“Cuando los dos discípulos regresaron de Emaús y llegaron al sitio donde estaban reunidos los apóstoles, les contaron lo que les había pasado en el camino y cómo habían reconocido a Jesús al partir el pan” (Lucas, 24,35ss). Jesús resucitado se afana en reafirmar nuestra fe. Pero, para Él, no basta que creamos de manera genérica que está vivo. Quiere que asumamos los matices, los modos, los beneficios y las consecuencias que se desprenden del hecho de su muerte y resurrección. En ese sentido, el evangelio de hoy es sumamente rico.
Regresan los dos discípulos de Emaús para contar a los demás que se les ha aparecido y que lo han reconocido al partir el pan. Y estando todos reunidos se les vuelve a aparecer, les muestra los signos de su identidad, les hace ver que todo lo sucedido es según las Escrituras y termina enviándolos a anunciar a todas las naciones la necesidad de volverse a Dios (Cfr. Lc. 24, 35-38).
Por una parte, la fe en el Resucitado nos llama necesariamente a formar comunidad. Los discípulos de Emaús, una vez que entienden que, efectivamente, Cristo está vivo, de inmediato regresan a anunciar la noticia y a reintegrarse a la comunidad de los apóstoles. Y estando, precisamente, en comunidad, Jesús se vuelve a presentar para reafirmarlos en la fe. Sin esa dimensión eclesial, sin ser parte de la comunidad, la resurrección de Cristo no logra su pleno cometido, pues Dios nos creó bajo un proyecto de familia, de pueblo, por lo que la salvación siempre nos reintegra, mientras que el pecado nos aísla. Por eso, Jesús, nació en familia, formó la comunidad de los apóstoles y, de ellos, constituyó su Iglesia. Anunció que venía por la oveja perdida y que la rama que no permanece unida al árbol se seca.
Otro de los fines esenciales de estas apariciones es reafirmar, como dice Joseph Ratzinger, la identidad y, a la vez, la alteridad de Jesús: es el mismo, pero de modo diverso. “Miren mis manos y mis pies.

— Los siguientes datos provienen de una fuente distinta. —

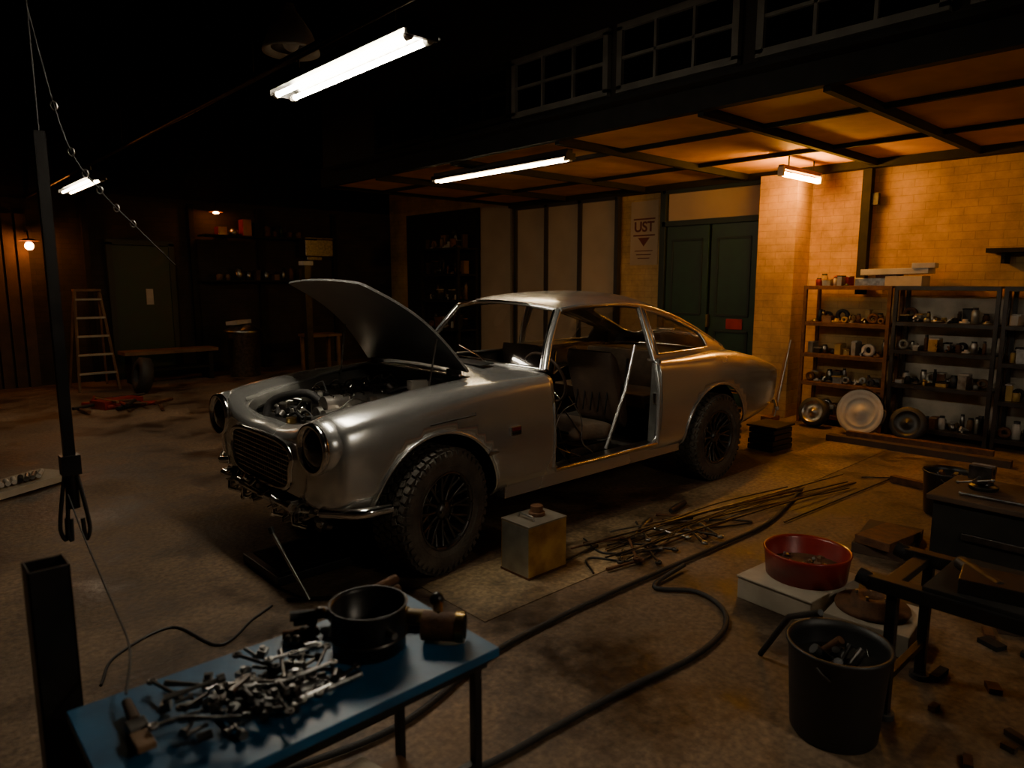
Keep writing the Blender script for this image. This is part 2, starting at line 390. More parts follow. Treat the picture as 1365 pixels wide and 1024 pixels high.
for sy in (.1,-.1):
    b.cyl((1.05,sy,.80+dz),(1.64,sy,.80+dz),.055,'alu',seg=16)
    b.box((1.35,sy,.765+dz),(.58,.1,.06),'alu')
    for k in range(9): b.box((1.08+k*.064,sy,.846+dz),(.012,.07,.02),'chrome')
for k in range(6):
    px=1.09+k*.095
    b.cyl((px,0,.78+dz),(px,0,.86+dz),.02,'black')
    b.tube(cat([(px,0,.86+dz),(px-.02,-.08,.91+dz),(px-.06,-.22,.84+dz),(1.0,-.33,.72+dz)],12),.006,'black',6)
    b.tube(cat([(px,.15,.76+dz),(px,.25,.80+dz),(px,.32,.74+dz),(px-.03,.33,.58+dz)],10),.023,'alu' if k%2 else 'steel',10)
for k in range(3):
    px=1.14+k*.18
    b.cyl((px,-.18,.75+dz),(px,-.30,.77+dz),.04,'alu'); b.cyl((px,-.30,.77+dz),(px,-.33,.775+dz),.055,'chrome')
    b.cyl((px,-.2,.72+dz),(px,-.2,.84+dz),.03,'brass',seg=12)
    b.sph((px,-.26,.83+dz),.03,'chrome')
b.cyl((1.68,0,.64+dz),(1.72,0,.64+dz),.075,'steel'); b.cyl((1.67,.13,.76+dz),(1.70,.13,.76+dz),.045,'steel'); b.cyl((1.57,.2,.74+dz),(1.69,.2,.74+dz),.055,'alu')
b.tube([(1.71,.08*math.sin(R(a))*1.2+.04,.68+dz+.09*math.cos(R(a))) for a in range(0,360,20)],.007,'black',6,closed=True)
for k in range(5): b.box((1.74,0,.64+dz),(.01,.30,.035),'steel',(k*36,8,0))
b.tube(cat([(1.83,-.25,.76),(1.78,-.24,.86),(1.66,-.08,.91),(1.60,0,.86)],14),.024,'rubber',12)
b.tube(cat([(1.82,.3,.60),(1.72,.3,.74),(1.62,.22,.80)],12),.024,'rubber',12)
b.build('engine',car,bevel=.005)
b=MB() # ancillaries
b.box((1.83,0,.60),(.04,.68,.32),'blackmetal')
for k in range(26): b.box((1.807,-.32+k*.0256,.60),(.006,.006,.30),'steel')
b.cyl((1.83,.1,.77),(1.83,.1,.815),.03,'brass'); b.box((1.83,0,.77),(.06,.66,.03),'blackmetal')
b.lathe([(.0001,.13),(.05,.125),(.1,.10),(.115,.07),(.115,.03),(.1,0),(.0001,-.01)],'steel',T(.95,.30,.85)@RY(80),24)
b.cyl((1.07,.30,.88),(1.19,.30,.91),.022,'alu'); b.box((1.14,.30,.95),(.11,.05,.05),'white')
b.box((1.06,-.34,.83),(.2,.16,.17),'black'); b.cyl((1.01,-.3,.915),(1.01,-.3,.94),.014,'steel'); b.cyl((1.11,-.3,.915),(1.11,-.3,.94),.014,'steel')
b.lathe([(.0001,.11),(.03,.11),(.035,.08),(.05,.07),(.05,0)],'steel',T(1.58,-.36,.76),16)
b.lathe([(.0001,.11),(.022,.11),(.025,.09),(.04,.08),(.04,0)],'alu',T(1.2,.42,.82),16)
random.seed(3)
def ztop(x): return .90-max(0,(x-1.45))*.30
for k in range(56):
    x0=random.uniform(.98,1.80); p0=Vector((x0,random.uniform(-.40,.40),random.uniform(.78,ztop(x0))))
    p1=p0+Vector((random.uniform(-.3,.3),random.uniform(-.2,.2),random.uniform(-.08,.05)))
    p1.x=min(max(p1.x,.96),1.81);p1.y=min(max(p1.y,-.41),.41); p1.z=min(p1.z,ztop(p1.x))
    mid=(p0+p1)/2+Vector((0,0,random.uniform(.01,.05)))
    b.tube(cat([p0,mid,p1],10),random.choice([.005,.008,.013]),random.choice(['black','rubber','steel','brass','chrome','black']),6)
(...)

Soy yo en persona”. Tóquenme y convénzanse”. Pero a la vez, aparece y desaparece.
Y algo especial: el modo predilecto de su presencia será la Eucaristía. Los discípulos de Emaús vienen a contar: “le hemos reconocido al partir el pan”. No se quedó como un signo más, sino vivo y presente en la Eucaristía, en el Pan sagrado, donde humildemente quiso quedarse. Así celebramos su presencia en cada santa misa. Se trata de Él mismo, por eso después dice a los apóstoles: “no teman, soy yo. ¿Por qué se espantan? ¿Por qué surgen dudas en su interior?

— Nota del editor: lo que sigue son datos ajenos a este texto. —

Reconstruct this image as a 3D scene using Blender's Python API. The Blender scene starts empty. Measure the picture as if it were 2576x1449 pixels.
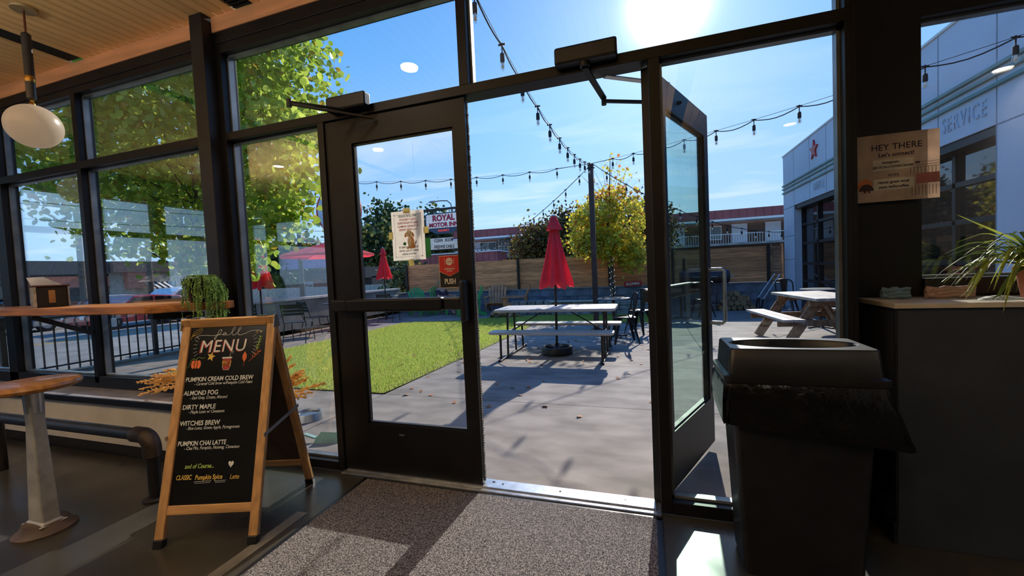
import bpy, math, random
import numpy as np
from mathutils import Matrix, Vector

random.seed(11)
rs = np.random.RandomState(7)
scn = bpy.context.scene
COL = scn.collection
PI = math.pi

# ------------------------------------------------------------------ camera
CAM = Vector((0.885, -2.026, 1.190))
YAW, PITCH, ROLL = map(math.radians, (-18.195, -2.398, -2.628))
fwd = Vector((math.sin(YAW) * math.cos(PITCH), math.cos(YAW) * math.cos(PITCH), math.sin(PITCH)))
rgt = Vector((math.cos(YAW), -math.sin(YAW), 0))
upv = rgt.cross(fwd)
r2 = rgt * math.cos(ROLL) + upv * math.sin(ROLL)
u2 = -rgt * math.sin(ROLL) + upv * math.cos(ROLL)
cam_data = bpy.data.cameras.new('camera')
cam_data.sensor_fit = 'HORIZONTAL'
cam_data.sensor_width = 36.0
cam_data.lens = 36.0 * 1032.6 / 2576.0
cam_data.clip_start = 0.02
cam_data.clip_end = 600
cam = bpy.data.objects.new('camera', cam_data)
M = Matrix((r2, u2, -fwd)).transposed().to_4x4()
M.translation = CAM
cam.matrix_world = M
COL.objects.link(cam)
scn.camera = cam

# ------------------------------------------------------------------ exposure
scn.view_settings.view_transform = 'Standard'
scn.view_settings.look = 'None'
scn.view_settings.gamma = 1.0
scn.view_settings.use_curve_mapping = False
scn.view_settings.exposure = 0.45
scn.cycles.max_bounces = 10
scn.cycles.transparent_max_bounces = 24
scn.cycles.sample_clamp_indirect = 6.0
scn.cycles.caustics_reflective = False
scn.cycles.caustics_refractive = False

# ------------------------------------------------------------------ sun and sky
SUN = Vector((0.0547, 0.8668, 0.4956)).normalized()
sd = bpy.data.lights.new('sun', 'SUN')
sd.energy = 3.9
sd.angle = math.radians(0.53)
sd.color = (1.0, 0.93, 0.84)
sun = bpy.data.objects.new('sun', sd)
sun.rotation_euler = SUN.to_track_quat('Z', 'Y').to_euler()
COL.objects.link(sun)

world = bpy.data.worlds.new('sky')
scn.world = world
world.use_nodes = True
wn, wl = world.node_tree.nodes, world.node_tree.links
wn.clear()


def N(t, **kw):
    n = wn.new(t)
    for k, v in kw.items():
        setattr(n, k, v)
    return n


def mathn(op, a=None, b=None, clamp=False, nodes=None, links=None):
    nodes = nodes or wn
    links = links or wl
    n = nodes.new('ShaderNodeMath')
    n.operation = op
    n.use_clamp = clamp
    for i, x in enumerate((a, b)):
        if x is None:
            continue
        if isinstance(x, (int, float)):
            n.inputs[i].default_value = x
        else:
            links.new(x, n.inputs[i])
    return n.outputs[0]


def mixc(fac, a, b, nodes=None, links=None, mode='MIX'):
    nodes = nodes or wn
    links = links or wl
    n = nodes.new('ShaderNodeMix')
    n.data_type = 'RGBA'
    n.blend_type = mode
    for sock, x in ((n.inputs[0], fac), (n.inputs[6], a), (n.inputs[7], b)):
        if isinstance(x, (int, float)):
            sock.default_value = x
        elif isinstance(x, tuple):
            sock.default_value = (*x[:3], 1)
        else:
            links.new(x, sock)
    return n.outputs[2]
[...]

Cuando la comunidad cree y se reúne, la presencia viva de Jesús en la Eucaristía le da un sustento y significado especial, una dimensión única e inigualable. “En efecto, la Iglesia vive de la Eucaristía” (Juan Pablo II, Ecclesia de Eucharistia). “La Iglesia puede celebrar y adorar el misterio de Cristo presente en la Eucaristía precisamente porque el mismo Cristo se ha entregado antes a ella en el sacrificio de la Cruz” (Benedicto XVI, Sacramentum caritatis”).
Y un aspecto más de la presencia viva del Resucitado es ayudar a comprender que se trata del cumplimiento de un proyecto divino: “Entonces les abrió el entendimiento para que comprendieran las Escrituras y les dijo: Está escrito que el Mesías tenía que padecer y había de resucitar de entre los muertos al tercer día, y que en su nombre se había de predicar a todas las naciones, comenzando por Jerusalén, la necesidad de volverse a Dios para el perdón de los pecados. Ustedes son testigos de esto” (Lc. 24, 48).
Cierra la riqueza de estas apariciones con dos elementos prácticos que concretizan el beneficio de su resurrección. Por una parte, “la necesidad de volverse a Dios y el perdón de los pecados”. Pero, además, una tarea: “ser sus testigos”.
Abrir de verdad el corazón a esta riqueza de la presencia viva de Cristo, junto con la experiencia del perdón y de ser sus testigos, nos aseguran algo fundamental: que la fe, como enseña Benedicto XVI, no se queda en una leyenda o un mito (Misa, 25 de marzo, Parque Bicentenario, Silao, Guanajuato), sino que se convierte en una experiencia que genera vida y vida plena.
¡Señor, ábreme el corazón para entender, de verdad, tu presencia en la Eucaristía y la fuerza de tu Palabra, para creer enteramente que estás vivo!